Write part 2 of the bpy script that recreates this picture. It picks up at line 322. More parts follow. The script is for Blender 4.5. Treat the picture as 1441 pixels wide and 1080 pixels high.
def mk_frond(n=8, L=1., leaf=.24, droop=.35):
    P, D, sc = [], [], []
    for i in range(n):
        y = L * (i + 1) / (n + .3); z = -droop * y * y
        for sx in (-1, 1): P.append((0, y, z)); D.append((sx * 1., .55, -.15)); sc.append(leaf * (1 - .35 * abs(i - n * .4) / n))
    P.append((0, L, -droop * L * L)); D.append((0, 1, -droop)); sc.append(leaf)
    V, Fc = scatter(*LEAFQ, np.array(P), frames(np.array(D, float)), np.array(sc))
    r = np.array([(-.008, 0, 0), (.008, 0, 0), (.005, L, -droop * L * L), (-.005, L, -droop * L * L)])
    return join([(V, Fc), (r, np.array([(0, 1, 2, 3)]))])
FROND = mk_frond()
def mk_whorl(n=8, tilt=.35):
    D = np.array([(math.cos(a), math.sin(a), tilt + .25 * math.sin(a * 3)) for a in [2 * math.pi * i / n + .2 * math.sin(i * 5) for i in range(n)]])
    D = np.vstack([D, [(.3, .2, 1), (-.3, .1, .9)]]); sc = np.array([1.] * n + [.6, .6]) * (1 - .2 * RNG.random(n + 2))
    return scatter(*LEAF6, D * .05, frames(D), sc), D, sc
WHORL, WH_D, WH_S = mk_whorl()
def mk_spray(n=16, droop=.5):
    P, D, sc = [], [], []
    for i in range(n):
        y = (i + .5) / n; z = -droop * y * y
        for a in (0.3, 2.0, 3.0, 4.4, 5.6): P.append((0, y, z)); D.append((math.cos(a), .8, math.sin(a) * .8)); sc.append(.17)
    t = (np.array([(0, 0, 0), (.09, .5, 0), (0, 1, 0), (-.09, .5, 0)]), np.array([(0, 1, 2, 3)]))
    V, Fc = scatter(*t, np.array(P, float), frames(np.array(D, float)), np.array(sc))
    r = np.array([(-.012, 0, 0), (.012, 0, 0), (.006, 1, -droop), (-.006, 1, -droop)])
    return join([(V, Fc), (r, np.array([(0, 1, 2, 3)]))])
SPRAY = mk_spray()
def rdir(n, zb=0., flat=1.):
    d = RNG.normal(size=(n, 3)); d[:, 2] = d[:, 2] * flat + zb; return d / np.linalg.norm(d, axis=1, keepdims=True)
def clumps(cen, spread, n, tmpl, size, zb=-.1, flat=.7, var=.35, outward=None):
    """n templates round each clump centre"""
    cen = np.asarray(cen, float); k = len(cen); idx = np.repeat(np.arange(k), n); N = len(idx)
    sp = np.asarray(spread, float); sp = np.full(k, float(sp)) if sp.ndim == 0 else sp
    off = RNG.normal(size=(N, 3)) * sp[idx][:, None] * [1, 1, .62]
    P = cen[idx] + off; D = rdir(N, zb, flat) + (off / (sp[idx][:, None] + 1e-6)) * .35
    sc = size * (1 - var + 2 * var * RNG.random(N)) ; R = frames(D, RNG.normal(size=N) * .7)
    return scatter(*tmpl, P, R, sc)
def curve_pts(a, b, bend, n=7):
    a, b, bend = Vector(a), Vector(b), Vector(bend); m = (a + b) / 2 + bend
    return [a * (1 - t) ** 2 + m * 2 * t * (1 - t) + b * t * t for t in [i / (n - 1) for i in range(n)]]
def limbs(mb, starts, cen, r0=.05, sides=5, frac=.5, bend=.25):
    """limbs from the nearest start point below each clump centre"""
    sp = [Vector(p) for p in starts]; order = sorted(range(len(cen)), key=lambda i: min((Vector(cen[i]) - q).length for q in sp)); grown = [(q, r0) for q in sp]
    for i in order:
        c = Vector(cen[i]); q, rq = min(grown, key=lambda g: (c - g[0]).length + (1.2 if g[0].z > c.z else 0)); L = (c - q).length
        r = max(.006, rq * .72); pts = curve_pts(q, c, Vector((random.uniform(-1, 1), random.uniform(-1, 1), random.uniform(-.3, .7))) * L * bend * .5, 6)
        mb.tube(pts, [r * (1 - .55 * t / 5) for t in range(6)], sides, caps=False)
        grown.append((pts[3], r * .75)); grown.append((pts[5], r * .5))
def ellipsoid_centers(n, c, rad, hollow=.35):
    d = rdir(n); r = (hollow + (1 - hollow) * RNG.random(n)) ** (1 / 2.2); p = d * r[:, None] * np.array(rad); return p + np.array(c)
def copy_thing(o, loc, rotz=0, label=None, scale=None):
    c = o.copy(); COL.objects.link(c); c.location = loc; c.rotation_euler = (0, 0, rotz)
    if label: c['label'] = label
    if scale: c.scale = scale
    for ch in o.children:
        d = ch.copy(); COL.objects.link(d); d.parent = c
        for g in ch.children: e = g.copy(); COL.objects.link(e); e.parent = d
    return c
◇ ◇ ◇
> [SHORT PROBLEM]
Output the data above exactly, please, line for line.

> [RESULT OF THE TASK]
Write part 2 of the bpy script that recreates this picture. It picks up at line 322. More parts follow. The script is for Blender 4.5. Treat the picture as 1441 pixels wide and 1080 pixels high.
def mk_frond(n=8, L=1., leaf=.24, droop=.35):
    P, D, sc = [], [], []
    for i in range(n):
        y = L * (i + 1) / (n + .3); z = -droop * y * y
        for sx in (-1, 1): P.append((0, y, z)); D.append((sx * 1., .55, -.15)); sc.append(leaf * (1 - .35 * abs(i - n * .4) / n))
    P.append((0, L, -droop * L * L)); D.append((0, 1, -droop)); sc.append(leaf)
    V, Fc = scatter(*LEAFQ, np.array(P), frames(np.array(D, float)), np.array(sc))
    r = np.array([(-.008, 0, 0), (.008, 0, 0), (.005, L, -droop * L * L), (-.005, L, -droop * L * L)])
    return join([(V, Fc), (r, np.array([(0, 1, 2, 3)]))])
FROND = mk_frond()
def mk_whorl(n=8, tilt=.35):
    D = np.array([(math.cos(a), math.sin(a), tilt + .25 * math.sin(a * 3)) for a in [2 * math.pi * i / n + .2 * math.sin(i * 5) for i in range(n)]])
    D = np.vstack([D, [(.3, .2, 1), (-.3, .1, .9)]]); sc = np.array([1.] * n + [.6, .6]) * (1 - .2 * RNG.random(n + 2))
    return scatter(*LEAF6, D * .05, frames(D), sc), D, sc
WHORL, WH_D, WH_S = mk_whorl()
def mk_spray(n=16, droop=.5):
    P, D, sc = [], [], []
    for i in range(n):
        y = (i + .5) / n; z = -droop * y * y
        for a in (0.3, 2.0, 3.0, 4.4, 5.6): P.append((0, y, z)); D.append((math.cos(a), .8, math.sin(a) * .8)); sc.append(.17)
    t = (np.array([(0, 0, 0), (.09, .5, 0), (0, 1, 0), (-.09, .5, 0)]), np.array([(0, 1, 2, 3)]))
    V, Fc = scatter(*t, np.array(P, float), frames(np.array(D, float)), np.array(sc))
    r = np.array([(-.012, 0, 0), (.012, 0, 0), (.006, 1, -droop), (-.006, 1, -droop)])
    return join([(V, Fc), (r, np.array([(0, 1, 2, 3)]))])
SPRAY = mk_spray()
def rdir(n, zb=0., flat=1.):
    d = RNG.normal(size=(n, 3)); d[:, 2] = d[:, 2] * flat + zb; return d / np.linalg.norm(d, axis=1, keepdims=True)
def clumps(cen, spread, n, tmpl, size, zb=-.1, flat=.7, var=.35, outward=None):
    """n templates round each clump centre"""
    cen = np.asarray(cen, float); k = len(cen); idx = np.repeat(np.arange(k), n); N = len(idx)
    sp = np.asarray(spread, float); sp = np.full(k, float(sp)) if sp.ndim == 0 else sp
    off = RNG.normal(size=(N, 3)) * sp[idx][:, None] * [1, 1, .62]
    P = cen[idx] + off; D = rdir(N, zb, flat) + (off / (sp[idx][:, None] + 1e-6)) * .35
    sc = size * (1 - var + 2 * var * RNG.random(N)) ; R = frames(D, RNG.normal(size=N) * .7)
    return scatter(*tmpl, P, R, sc)
def curve_pts(a, b, bend, n=7):
    a, b, bend = Vector(a), Vector(b), Vector(bend); m = (a + b) / 2 + bend
    return [a * (1 - t) ** 2 + m * 2 * t * (1 - t) + b * t * t for t in [i / (n - 1) for i in range(n)]]
def limbs(mb, starts, cen, r0=.05, sides=5, frac=.5, bend=.25):
    """limbs from the nearest start point below each clump centre"""
    sp = [Vector(p) for p in starts]; order = sorted(range(len(cen)), key=lambda i: min((Vector(cen[i]) - q).length for q in sp)); grown = [(q, r0) for q in sp]
    for i in order:
        c = Vector(cen[i]); q, rq = min(grown, key=lambda g: (c - g[0]).length + (1.2 if g[0].z > c.z else 0)); L = (c - q).length
        r = max(.006, rq * .72); pts = curve_pts(q, c, Vector((random.uniform(-1, 1), random.uniform(-1, 1), random.uniform(-.3, .7))) * L * bend * .5, 6)
        mb.tube(pts, [r * (1 - .55 * t / 5) for t in range(6)], sides, caps=False)
        grown.append((pts[3], r * .75)); grown.append((pts[5], r * .5))
def ellipsoid_centers(n, c, rad, hollow=.35):
    d = rdir(n); r = (hollow + (1 - hollow) * RNG.random(n)) ** (1 / 2.2); p = d * r[:, None] * np.array(rad); return p + np.array(c)
def copy_thing(o, loc, rotz=0, label=None, scale=None):
    c = o.copy(); COL.objects.link(c); c.location = loc; c.rotation_euler = (0, 0, rotz)
    if label: c['label'] = label
    if scale: c.scale = scale
    for ch in o.children:
        d = ch.copy(); COL.objects.link(d); d.parent = c
        for g in ch.children: e = g.copy(); COL.objects.link(e); e.parent = d
    return c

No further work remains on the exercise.